- **Data lines**
** Start **

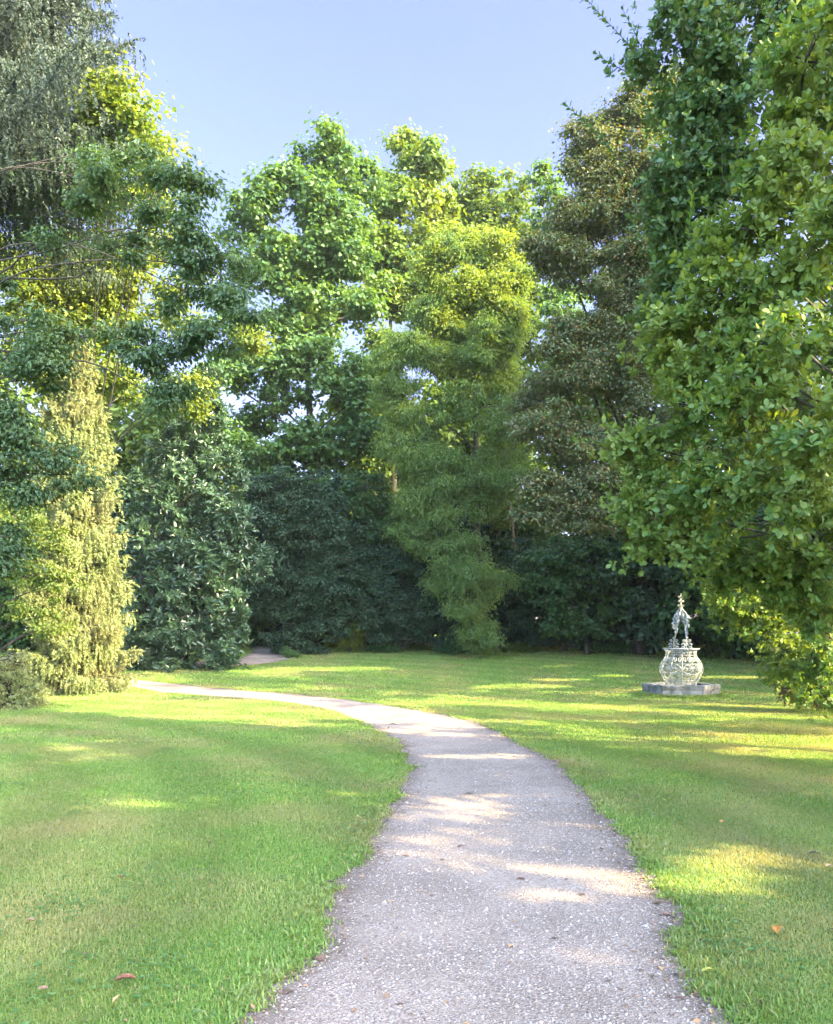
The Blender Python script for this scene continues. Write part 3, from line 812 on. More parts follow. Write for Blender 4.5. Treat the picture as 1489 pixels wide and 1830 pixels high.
# ---- dark evergreens at the back of the lawn
GE = "dark evergreen shrubs at the back of the lawn"
def bush(name, label, L_, d, mat, bpx, h, rc, L, Wd, seed, cover=1.15, templ='kite', group=None, cat="shrub", depth=.9, **kw):
    C, R = lobes_px(L_, d, depth)
    b = W(bpx, 0, d + .6)
    return tree(name, label, cat, mat, (b[0], b[1]), h, .09, C, R, rc, L, Wd, cover, templ, seed, group=group, twigs=.12, base_fork=.05, **kw)
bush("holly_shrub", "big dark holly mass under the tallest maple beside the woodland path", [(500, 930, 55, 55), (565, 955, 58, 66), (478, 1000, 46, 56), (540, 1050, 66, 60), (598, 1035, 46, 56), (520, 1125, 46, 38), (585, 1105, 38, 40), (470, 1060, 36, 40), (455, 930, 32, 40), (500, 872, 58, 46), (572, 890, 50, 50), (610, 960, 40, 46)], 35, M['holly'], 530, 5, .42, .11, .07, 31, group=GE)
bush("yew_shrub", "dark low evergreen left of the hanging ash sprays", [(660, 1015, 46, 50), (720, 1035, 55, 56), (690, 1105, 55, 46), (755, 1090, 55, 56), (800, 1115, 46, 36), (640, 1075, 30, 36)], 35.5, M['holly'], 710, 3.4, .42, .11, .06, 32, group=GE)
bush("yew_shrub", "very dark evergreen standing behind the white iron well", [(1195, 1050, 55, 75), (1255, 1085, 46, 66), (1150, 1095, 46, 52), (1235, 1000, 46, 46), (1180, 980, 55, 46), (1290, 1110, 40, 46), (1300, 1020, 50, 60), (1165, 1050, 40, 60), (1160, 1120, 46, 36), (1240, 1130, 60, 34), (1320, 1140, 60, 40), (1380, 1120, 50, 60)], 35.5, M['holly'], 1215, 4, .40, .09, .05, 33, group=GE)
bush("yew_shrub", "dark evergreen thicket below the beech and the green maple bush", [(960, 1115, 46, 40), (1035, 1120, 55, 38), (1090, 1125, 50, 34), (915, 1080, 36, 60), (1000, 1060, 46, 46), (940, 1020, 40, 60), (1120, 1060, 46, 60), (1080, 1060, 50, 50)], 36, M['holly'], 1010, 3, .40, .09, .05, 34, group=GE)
bush("small_shrub", "small yellow-lit shrub at the lawn edge between the dark evergreens", [(630, 1135, 30, 24), (600, 1145, 26, 16), (645, 1115, 18, 20)], 36, M['lime'], 625, 1.0, .22, .09, .05, 35, group=None)

for i, (lb, px, d, w_, h_, mt) in enumerate([("low ivy mound at the foot of the big dark holly", 545, 35, 60, 16, 'holly'), ("low light green plant clump at the lawn edge beside the small yellow-lit shrub", 690, 36, 40, 14, 'green_bush'),
      ("low green plants under the hanging ash sprays", 830, 35, 50, 20, 'green_bush'), ("low yellowish plants at the lawn edge under the leaning tree", 935, 36, 40, 14, 'lime_green'), ("low plants at the lawn edge left of the white iron well", 1105, 35.5, 60, 16, 'green_bush'),
      ("low yellowish plants behind the stone slab of the well", 1160, 36, 30, 12, 'lime_green'), ("grassy weeds at the mouth of the woodland path", 518, 33.5, 24, 14, 'green_bush')]):
    yb = HZ + (EYE - float(gz(0, d))) * FPX / d
    bush("edge_plants", lb, [(px - w_ * .5, yb - h_ * .5, w_ * .5, h_ * .8), (px + w_ * .3, yb - h_ * .3, w_ * .5, h_ * .7), (px, yb - h_ * .9, w_ * .4, h_ * .7)], d, M[mt], px, .5, .2, .10, .05, 300 + i, group="low plants along the lawn edge", depth=1.2)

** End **

- **Exercise directions**
Pictures are to be left out; repeat all the remaining data exactly.

- **Correct result**
The Blender Python script for this scene continues. Write part 3, from line 812 on. More parts follow. Write for Blender 4.5. Treat the picture as 1489 pixels wide and 1830 pixels high.
# ---- dark evergreens at the back of the lawn
GE = "dark evergreen shrubs at the back of the lawn"
def bush(name, label, L_, d, mat, bpx, h, rc, L, Wd, seed, cover=1.15, templ='kite', group=None, cat="shrub", depth=.9, **kw):
    C, R = lobes_px(L_, d, depth)
    b = W(bpx, 0, d + .6)
    return tree(name, label, cat, mat, (b[0], b[1]), h, .09, C, R, rc, L, Wd, cover, templ, seed, group=group, twigs=.12, base_fork=.05, **kw)
bush("holly_shrub", "big dark holly mass under the tallest maple beside the woodland path", [(500, 930, 55, 55), (565, 955, 58, 66), (478, 1000, 46, 56), (540, 1050, 66, 60), (598, 1035, 46, 56), (520, 1125, 46, 38), (585, 1105, 38, 40), (470, 1060, 36, 40), (455, 930, 32, 40), (500, 872, 58, 46), (572, 890, 50, 50), (610, 960, 40, 46)], 35, M['holly'], 530, 5, .42, .11, .07, 31, group=GE)
bush("yew_shrub", "dark low evergreen left of the hanging ash sprays", [(660, 1015, 46, 50), (720, 1035, 55, 56), (690, 1105, 55, 46), (755, 1090, 55, 56), (800, 1115, 46, 36), (640, 1075, 30, 36)], 35.5, M['holly'], 710, 3.4, .42, .11, .06, 32, group=GE)
bush("yew_shrub", "very dark evergreen standing behind the white iron well", [(1195, 1050, 55, 75), (1255, 1085, 46, 66), (1150, 1095, 46, 52), (1235, 1000, 46, 46), (1180, 980, 55, 46), (1290, 1110, 40, 46), (1300, 1020, 50, 60), (1165, 1050, 40, 60), (1160, 1120, 46, 36), (1240, 1130, 60, 34), (1320, 1140, 60, 40), (1380, 1120, 50, 60)], 35.5, M['holly'], 1215, 4, .40, .09, .05, 33, group=GE)
bush("yew_shrub", "dark evergreen thicket below the beech and the green maple bush", [(960, 1115, 46, 40), (1035, 1120, 55, 38), (1090, 1125, 50, 34), (915, 1080, 36, 60), (1000, 1060, 46, 46), (940, 1020, 40, 60), (1120, 1060, 46, 60), (1080, 1060, 50, 50)], 36, M['holly'], 1010, 3, .40, .09, .05, 34, group=GE)
bush("small_shrub", "small yellow-lit shrub at the lawn edge between the dark evergreens", [(630, 1135, 30, 24), (600, 1145, 26, 16), (645, 1115, 18, 20)], 36, M['lime'], 625, 1.0, .22, .09, .05, 35, group=None)

for i, (lb, px, d, w_, h_, mt) in enumerate([("low ivy mound at the foot of the big dark holly", 545, 35, 60, 16, 'holly'), ("low light green plant clump at the lawn edge beside the small yellow-lit shrub", 690, 36, 40, 14, 'green_bush'),
      ("low green plants under the hanging ash sprays", 830, 35, 50, 20, 'green_bush'), ("low yellowish plants at the lawn edge under the leaning tree", 935, 36, 40, 14, 'lime_green'), ("low plants at the lawn edge left of the white iron well", 1105, 35.5, 60, 16, 'green_bush'),
      ("low yellowish plants behind the stone slab of the well", 1160, 36, 30, 12, 'lime_green'), ("grassy weeds at the mouth of the woodland path", 518, 33.5, 24, 14, 'green_bush')]):
    yb = HZ + (EYE - float(gz(0, d))) * FPX / d
    bush("edge_plants", lb, [(px - w_ * .5, yb - h_ * .5, w_ * .5, h_ * .8), (px + w_ * .3, yb - h_ * .3, w_ * .5, h_ * .7), (px, yb - h_ * .9, w_ * .4, h_ * .7)], d, M[mt], px, .5, .2, .10, .05, 300 + i, group="low plants along the lawn edge", depth=1.2)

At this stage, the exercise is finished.